Cryptic crosswords are a type of crossword common in the United Kingdom, Australia, New Zealand, South Africa, India and Canada. They can also be found occasionally in the New York Times and other American publications.

Very simply a cryptic crossword describes its answer completely, often more than once, but to decode the clue you have to find a very devious way of reading it. What the clue appears to be saying (the “surface reading”) is almost never anything to do with the answer and is there as a distraction. (Creating a completely convincing surface reading is also part of the “art” of setting such clues.)

For example, the clue:

“It’s indecent to let little Albert roam around inside (6)”

reads straight as a disapproving statement about a child. To solve the clue, however, you need to find a cryptic way of reading the clue.
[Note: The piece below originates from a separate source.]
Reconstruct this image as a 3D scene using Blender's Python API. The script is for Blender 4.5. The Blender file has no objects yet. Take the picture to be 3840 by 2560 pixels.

In this case it is “It’s indecent; to let the short form of “Albert” (have) ROAM (around) inside ” i.e. “The answer is another word for “indecent” (or) “Al” with the letters ROAM moved around and placed inside“. Another word for “indecent” is “amoral“. Rearranging “ROAM” gives “MORA” and placing that inside “AL” also gives “amoral” which is the correct answer. Notice how the two halves of the clue reinforce each other so that when you find the solution you can be almost certain it is correct.

In the cryptic reading words can have their usual meaning (perhaps with a sense different from the one in the surface reading), they can denote the letters that spell the word or they can denote an operation which the solver needs to do to form the correct answer (anagramming, inserting letters, reversing the letter order etc.)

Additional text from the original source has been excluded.